On a side note, when I looked back at the class pictures of my youth (nearly 30 years ago), I realized that in grade school I was a nerd but somewhere in middle school I jumped out of that area into the “not a nerd but not a jock” zone. Not sure what happened, other than I found my spots in both music (band and choir) and in sports (cross country and track). So I fit in and didn’t fit in. It was a weird spot. Once I reached freshman, my parents got me contact lenses so I could run without problems, and suddenly I was a little more popular than before. In a lot of cliques in school (band, choir, drama, academics and sports, but mostly because I wanted to get the fuck out of my farming town).
None of my classmates are my friends. None of them. There’s two or three people who were underclassmen that I’m still in contact with, and only one is my friend (I guess we could say his brother is my friend as well?). When I watch Back to the Future, I see myself as one of the people who probably stood idly by in the background. I did stand up for the people who got bullied, but I didn’t have anyone near as big as Biff in my school.
Weird when you look back on your high school years almost three decades later.
Got weird long before that out here. We had a small high school class so I guess that helps. I remember our 10 year reunion. Wild night, that was.
My class was 18 people (well, 22, but four of them didn’t graduate in the end).
My class has never reunited on its own. My old high school has … multi year reunions. So if it’s our 10th, it’s another class’s 20th, or 30th, etc. So I went to my 10th year reunion with five other grades and I spent more time talking to the upper and lower class people than my own group. In fact, only six of my classmates showed up. And out of the six, I only talked to ONE of them.
My class was notoriously the most hated class in school, primarily because the 10 girls in my class monopolized the volleyball team and took them to state, and then rubbed it in the faces of the girls on the JV team. And five of the jocks in my grade often bullied other kids. I even broke the nose of the star quarterback (he was in my grade) when he tried to beat another kid up in the hallway. The animosity between me and my classmates reached an all time high that when I graduated salutatorian, my speech was basically, “So glad to be going to college far far away from this shit hole of a town and away from most of you fuckers.”
What drives me crazy is August is our 30 year reunion, and the committee is pestering me to show up. Fuck that.
“Very different but built on the same kind of base.” Isn’t that pretty much every father-son combination everywhere? Comparable, even similar, but always with a few extra idiosyncrasies that come from a combination of the mother’s side, the intermingling of the mother and the father, and from the environment? Most of the time, you can tell a father’s son.
Yeah. This is the kind of punchline that has me laughing out loud.
“If you get it, you get it, & if you’re down here reading you probably do. Also there’s a good chance you’re a patron.” *checks marks*
Others have probably figured this out from time to time but the thing that gets me more than anything else, is that I know these people. Or rather people like them, they are in spite of being cartoons, real people with real people reactions to situations.
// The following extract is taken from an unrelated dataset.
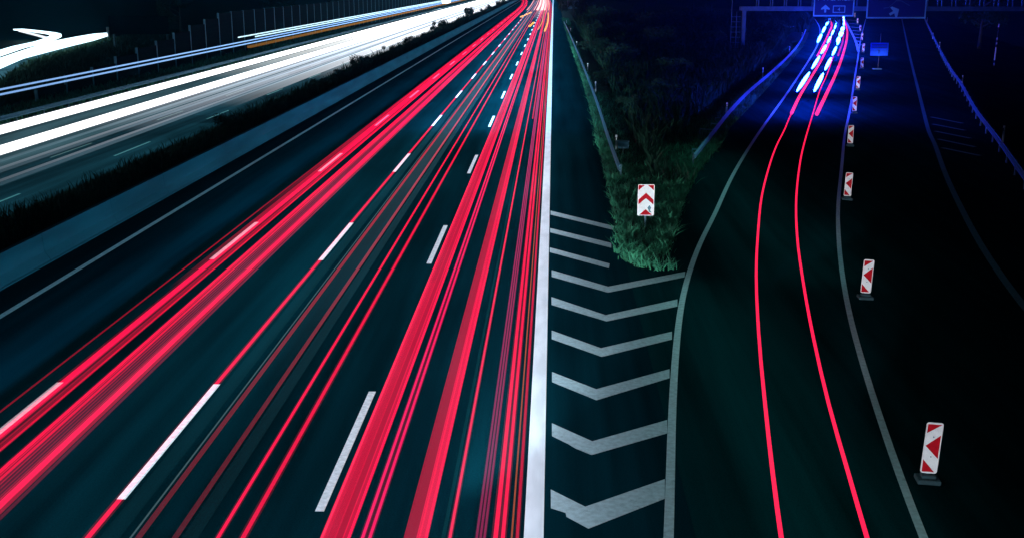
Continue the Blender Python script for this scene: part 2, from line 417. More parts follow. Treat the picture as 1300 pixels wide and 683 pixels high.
# ------------------------------------------------------------------ beacons along the ramp
def board(wd, ht, r, n=4):
    pts = []
    for cx, cz, a0 in ((wd/2-r, r, -90), (wd/2-r, ht-r, 0), (-wd/2+r, ht-r, 90), (-wd/2+r, r, 180)):
        for i in range(n+1):
            a = R(a0+90*i/n); pts.append((cx+r*math.cos(a), cz+r*math.sin(a)))
    return pts
def plate(pts, y, th):
    n = len(pts)
    V = [(x, y, z) for x, z in pts] + [(x, y+th, z) for x, z in pts]
    return V, [tuple(range(n)), tuple(range(2*n-1, n-1, -1))] + [(i, i+n, (i+1) % n+n, (i+1) % n) for i in range(n)]
def beacon_proto():
    t = empty('warning_beacon', (0, 0, 0))
    vf = bevelled(join(box(-.21, .21, -.17, .17, 0, .09)), .02)
    vf2 = bevelled(box(-.13, .13, -.09, .09, .0905, .15), .015)
    obj('rubber_foot', join(vf, vf2), M['rubber'], t)
    w, h, z0 = .30, 1.0, .17
    obj('post', box(-.03, .03, .021, .06, .14, 1.14), M['steel_dull'], t)
    p = obj('board', plate([(x, z+z0) for x, z in board(w, h, .045)], 0, .02), M['white'], t)
    def tri(pts): return plate([(x, z+z0) for x, z in pts], -.004, .0035)
    e = .128
    a = tri([(-e, .965), (e*.95, .965), (-e, .79)][::-1])
    b = tri([(e, .76), (e, .30), (-e*.95, .54)][::-1])
    c = tri([(-e, .03), (-e, .27), (e*.75, .03)][::-1])
    def fix(vf): return vf[0], vf[1]
    obj('red_stripe', a, M['red'], p); obj('red_arrow', b, M['red'], p); obj('red_stripe', c, M['red'], p)
    obj('bolt', join(cyl((0, -.001, z0+.72+.0), (0, -.012, z0+.72), .012), cyl((0, -.001, z0+.2+.13), (0, -.012, z0+.33), .012)), M['steel_dull'], p)
    return t
proto = beacon_proto()
spots = [(1177, 611), (1098, 379), (1075, 254), (1079, 186), (1084.5, 144.5), (1088.5, 115), (1094, 88), (1095.5, 67.5), (1094, 52.5), (1092, 41), (1088.5, 31), (1085, 23)]
words_b = ['nearest to the viewer, its dark rubber foot fully visible', 'second from the bottom, standing alone on black asphalt', 'third from the bottom, close to the pale edge line',
           'fourth from the bottom, left of the faint hatching', 'fifth from the bottom, where the road turns blue', 'sixth from the bottom, below the blue sign board',
           'left of the blue sign board, lower one', 'left of the blue sign board, upper one', 'beside the painted hatching, lowest of four',
           'beside the painted hatching, second of four', 'in the gap under the gantry signs', 'farthest, between the two gantry signs']
for i, (px, py) in enumerate(spots):
    o = proto if i == 0 else copy_tree(proto)
    p = at(px, py); o.location = (p.x, p.y, 0)
    o.rotation_euler = (0, R(2.5 if i == 0 else (2 if i < 3 else random.uniform(-2, 2))), R(-4 if i == 0 else random.uniform(-4, 3)))
    tag(o, 'red and white striped beacon, ' + words_b[i], 'beacon', 'beacons lining the ramp')

# arrow board in the tip of the grass wedge
p = at(819, 290)
t = empty('chevron_sign', (p.x, p.y, 0.0)); tag(t, 'red and white chevron board with rounded corners standing in the grass tip', 'sign')
w, h, z0 = .62, 1.18, .48
obj('post', cyl((-.0, .05, 0), (0, .05, z0+h-.05), .035), M['steel_dull'], t)
bd = obj('board', plate([(x, z+z0) for x, z in board(w, h, .05)], 0, .022), M['white'], t)
e = w/2-.03
def pl2(pts): return plate([(x, z+z0) for x, z in pts], -.004, .0035)
obj('red_chevron', pl2([(-e, .42), (-e, .60), (0, .86), (e, .60), (e, .42), (0, .66)][::-1]), M['red'], bd)
obj('red_corner', pl2([(-e, h-.03), (-.06, h-.03), (-e, h-.22)]), M['red'], bd)
obj('red_corner', pl2([(e, h-.03), (e, h-.22), (.06, h-.03)]), M['red'], bd)
obj('red_triangle', pl2([(-e*.85, .03), (0, .24), (e*.85, .03)][::-1]), M['red'], bd)
obj('dirt_mark', pl2([(.06, .30), (.14, .40), (.20, .30), (.16, .20), (.22, .12), (.12, .14), (.10, .22)][::-1]), M['steel_dull'], bd)

# delineator posts
def delineator_proto():
    t = empty('marker_post')
    obj('shaft', cyl((0, 0, 0), (0, 0, 1.0), .065, .055, 8), M['post_white'], t)
    obj('black_band', cyl((0, 0, .70), (0, 0, .88), .066, .063, 8), M['black'], t)
    obj('reflector', box(-.025, .025, -.075, -.062, .72, .86), M['white'], t)
    return t
dp = delineator_proto()
dspots = [(782, 196, 'at the near end of the motorway-side guard rail'), (756, 120, 'half way along the motorway-side guard rail'),
          (746, 94, 'behind the motorway-side guard rail, third from its near end'), (732, 63, 'behind the motorway-side guard rail, fourth from its near end'),
          (724.5, 44, 'behind the motorway-side guard rail, fifth from its near end'), (719, 33, 'near the far end of the motorway-side guard rail'),
          (922, 150, 'behind the ramp guard rail, nearest one'), (968, 100, 'behind the ramp guard rail, half way up'), (1002, 70, 'on the bend of the ramp guard rail, lower one'), (1018, 50, 'on the bend of the ramp guard rail, upper one'),
          (1273, 181, 'behind the far right guard rail, nearest one'), (1221, 110, 'behind the far right guard rail, second from the bottom'), (1192.5, 63, 'behind the far right guard rail, third from the bottom'),
          (1184, 50, 'behind the far right guard rail, fourth from the bottom'), (1177, 28, 'behind the far right guard rail, farthest one')]
for i, (px, py, wd) in enumerate(dspots):
    o = dp if i == 0 else copy_tree(dp); p = at(px, py); o.location = (p.x, p.y, 0.03 if i < 10 else -.05)
    tag(o, 'slim white marker post ' + wd, 'marker post', 'marker posts along the guard rails')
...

In a word the execution of this graphic novel is perfection, in at least as far as capturing a slice of humanity.
While Garret’s last line is funny, the REAL punchline (to me, at-least) is Reggie’s response.
Him being just a guy here, a dad instead of a father, is the real punchline to me, and it keeps giving.
Hey Jackie… you’ve got Lego coming soon!
I do? That’s very kind of you. Many thanks!
Amazon says Wednesday… so watch for it!
Amazon says its arriving today by 9 pm…
I’m pretty sure it’s on the porch.
If only Garret knew how Reggie tended to act superior towards others and belittle them. It would answer so many questions he might have.
Garret calls her Alexandria, even though she’s familiar and friends of the family.
I wonder how much of Reggie’s old-fashionedness politeness he picks up from his dad.
I will chime in and say I also enjoyed your punchline. I am also enjoying your segues into mentioning your patron. I find myself looking forward to how you are going to work it in each episode.